Solange sich die Probleme im verarbeitenden Gewerbe nicht allzu sehr auf dem
Arbeitsmarkt niederschlagen, braucht es einem um den privaten Konsum, den
stabilen und verlässlichen Wachstumstreiber, auch nicht bange zu werden. Der
Blick auf den deutschen Jobmarkt zeigt aber auch: Die goldenen Zeiten sind
vorbei. Das Beschäftigungswachstum verliert insbesondere in den
konjunkturabhängigen Branchen immer mehr an Dynamik, die Zahl der offenen
Stellen sinkt und die Kurzarbeit nimmt zu.
Die im September nochmals gelockerte Geldpolitik der EZB sorgt für günstige
Finanzierungsbedingungen, wovon besonders die Baubranche profitiert. Doch
Vorsicht: EZB-Daten zur Kreditvergabe deuten eine geringere Dynamik an.
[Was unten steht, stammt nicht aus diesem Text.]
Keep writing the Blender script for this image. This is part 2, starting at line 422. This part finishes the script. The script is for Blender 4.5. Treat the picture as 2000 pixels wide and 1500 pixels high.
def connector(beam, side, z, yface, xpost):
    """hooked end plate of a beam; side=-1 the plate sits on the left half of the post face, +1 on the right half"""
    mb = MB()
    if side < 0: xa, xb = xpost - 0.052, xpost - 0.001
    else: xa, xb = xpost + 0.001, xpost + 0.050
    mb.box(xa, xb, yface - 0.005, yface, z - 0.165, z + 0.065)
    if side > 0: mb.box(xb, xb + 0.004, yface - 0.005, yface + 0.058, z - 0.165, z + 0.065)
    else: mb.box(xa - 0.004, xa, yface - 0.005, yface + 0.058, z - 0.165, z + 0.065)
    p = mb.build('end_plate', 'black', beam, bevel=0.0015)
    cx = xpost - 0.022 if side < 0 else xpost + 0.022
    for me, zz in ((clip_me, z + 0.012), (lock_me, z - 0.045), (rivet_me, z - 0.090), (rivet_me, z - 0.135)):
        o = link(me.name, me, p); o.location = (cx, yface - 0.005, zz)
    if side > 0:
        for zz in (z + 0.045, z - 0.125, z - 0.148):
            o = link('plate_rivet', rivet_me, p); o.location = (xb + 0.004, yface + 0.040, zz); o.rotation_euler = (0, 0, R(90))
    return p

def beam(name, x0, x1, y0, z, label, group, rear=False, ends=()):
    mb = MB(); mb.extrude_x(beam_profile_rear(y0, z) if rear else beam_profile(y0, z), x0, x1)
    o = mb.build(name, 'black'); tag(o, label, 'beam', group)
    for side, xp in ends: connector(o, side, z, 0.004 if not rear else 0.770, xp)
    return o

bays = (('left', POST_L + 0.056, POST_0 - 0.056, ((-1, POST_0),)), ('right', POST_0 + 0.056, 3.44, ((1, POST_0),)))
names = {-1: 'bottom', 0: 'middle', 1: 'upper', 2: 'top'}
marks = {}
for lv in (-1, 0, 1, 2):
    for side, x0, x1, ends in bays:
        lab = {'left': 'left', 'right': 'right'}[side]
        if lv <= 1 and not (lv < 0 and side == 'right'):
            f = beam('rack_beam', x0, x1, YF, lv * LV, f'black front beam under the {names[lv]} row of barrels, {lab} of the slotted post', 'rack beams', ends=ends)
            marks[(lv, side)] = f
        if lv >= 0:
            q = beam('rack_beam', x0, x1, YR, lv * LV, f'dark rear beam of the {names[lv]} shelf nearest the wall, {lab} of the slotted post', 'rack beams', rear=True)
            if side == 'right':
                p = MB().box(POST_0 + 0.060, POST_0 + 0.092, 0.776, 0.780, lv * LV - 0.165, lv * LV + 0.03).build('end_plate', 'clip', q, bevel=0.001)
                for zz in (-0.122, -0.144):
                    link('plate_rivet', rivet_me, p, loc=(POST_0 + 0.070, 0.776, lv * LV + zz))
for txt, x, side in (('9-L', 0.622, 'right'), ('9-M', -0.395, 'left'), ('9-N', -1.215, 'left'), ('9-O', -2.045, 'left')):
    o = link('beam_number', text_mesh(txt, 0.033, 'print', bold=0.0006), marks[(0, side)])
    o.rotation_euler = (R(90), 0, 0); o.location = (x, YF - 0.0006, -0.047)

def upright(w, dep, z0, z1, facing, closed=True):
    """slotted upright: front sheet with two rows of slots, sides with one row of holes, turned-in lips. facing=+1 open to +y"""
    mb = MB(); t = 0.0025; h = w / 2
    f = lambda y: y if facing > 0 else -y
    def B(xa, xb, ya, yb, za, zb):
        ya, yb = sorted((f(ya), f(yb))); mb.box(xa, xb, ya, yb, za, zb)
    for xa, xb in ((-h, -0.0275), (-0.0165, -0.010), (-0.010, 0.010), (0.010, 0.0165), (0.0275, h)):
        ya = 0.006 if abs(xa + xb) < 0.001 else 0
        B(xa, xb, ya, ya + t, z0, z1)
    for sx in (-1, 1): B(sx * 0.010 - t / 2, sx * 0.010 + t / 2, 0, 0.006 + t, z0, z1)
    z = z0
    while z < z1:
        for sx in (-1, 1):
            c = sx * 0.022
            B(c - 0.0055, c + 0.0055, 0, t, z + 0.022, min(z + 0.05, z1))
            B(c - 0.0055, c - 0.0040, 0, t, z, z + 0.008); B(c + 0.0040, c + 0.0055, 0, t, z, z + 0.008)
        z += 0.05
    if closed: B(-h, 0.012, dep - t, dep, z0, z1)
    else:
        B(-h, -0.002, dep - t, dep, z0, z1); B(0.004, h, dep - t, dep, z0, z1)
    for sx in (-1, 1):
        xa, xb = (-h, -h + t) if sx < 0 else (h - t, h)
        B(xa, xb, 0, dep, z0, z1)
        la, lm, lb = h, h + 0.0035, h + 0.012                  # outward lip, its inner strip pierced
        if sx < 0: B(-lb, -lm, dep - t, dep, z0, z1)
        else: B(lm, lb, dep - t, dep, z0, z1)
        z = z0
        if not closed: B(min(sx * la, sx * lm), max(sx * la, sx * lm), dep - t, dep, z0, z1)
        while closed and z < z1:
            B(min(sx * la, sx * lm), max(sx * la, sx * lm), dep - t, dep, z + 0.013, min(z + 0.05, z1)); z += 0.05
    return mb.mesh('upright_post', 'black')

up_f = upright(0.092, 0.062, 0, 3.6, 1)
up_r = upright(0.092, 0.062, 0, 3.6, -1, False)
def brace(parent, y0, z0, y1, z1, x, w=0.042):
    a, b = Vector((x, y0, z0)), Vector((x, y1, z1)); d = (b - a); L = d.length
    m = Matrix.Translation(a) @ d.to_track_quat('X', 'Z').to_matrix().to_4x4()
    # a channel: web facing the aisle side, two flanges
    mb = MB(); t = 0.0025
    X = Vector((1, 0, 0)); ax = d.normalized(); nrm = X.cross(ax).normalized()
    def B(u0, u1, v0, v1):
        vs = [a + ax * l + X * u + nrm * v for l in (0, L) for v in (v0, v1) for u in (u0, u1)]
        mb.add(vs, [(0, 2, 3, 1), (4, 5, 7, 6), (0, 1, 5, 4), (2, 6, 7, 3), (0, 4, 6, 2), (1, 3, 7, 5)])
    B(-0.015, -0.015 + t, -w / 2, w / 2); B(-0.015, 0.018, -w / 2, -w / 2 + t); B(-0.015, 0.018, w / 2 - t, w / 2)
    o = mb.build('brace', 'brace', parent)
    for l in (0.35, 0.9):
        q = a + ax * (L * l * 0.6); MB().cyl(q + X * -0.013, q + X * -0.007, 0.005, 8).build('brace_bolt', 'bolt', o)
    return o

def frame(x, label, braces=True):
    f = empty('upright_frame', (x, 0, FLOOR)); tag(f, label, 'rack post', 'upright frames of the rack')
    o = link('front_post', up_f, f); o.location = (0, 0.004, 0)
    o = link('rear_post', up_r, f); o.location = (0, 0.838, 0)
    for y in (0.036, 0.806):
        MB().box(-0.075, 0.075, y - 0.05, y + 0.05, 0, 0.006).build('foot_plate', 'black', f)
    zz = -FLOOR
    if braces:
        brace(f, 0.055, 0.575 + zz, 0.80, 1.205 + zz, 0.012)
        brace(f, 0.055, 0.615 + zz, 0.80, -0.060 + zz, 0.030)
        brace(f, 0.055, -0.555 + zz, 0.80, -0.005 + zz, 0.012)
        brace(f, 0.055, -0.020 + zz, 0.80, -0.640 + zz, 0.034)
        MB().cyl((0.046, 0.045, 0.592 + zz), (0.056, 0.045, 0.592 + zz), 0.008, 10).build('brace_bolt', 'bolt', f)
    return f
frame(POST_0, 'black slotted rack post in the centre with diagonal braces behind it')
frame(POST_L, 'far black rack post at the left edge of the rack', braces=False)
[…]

Zudem
hat die EZB bei einer weiteren Konjunkturschwäche kaum noch
Reaktionsmöglichkeiten.
Womöglich bleibt eine weitere Eskalation aus, doch die Kriegsgefahr ist hoch.
Zunächst mögen wenige ihr Verhalten ändern, etwa größere Anschaffungen
verschieben. Doch es ist wie beim Domino: Ändern immer mehr ihr Verhalten,
zeigen sich die Effekte in allen Wirtschaftsbereichen. In den
Konjunkturindikatoren schlägt sich das erst mit einiger Verzögerung nieder.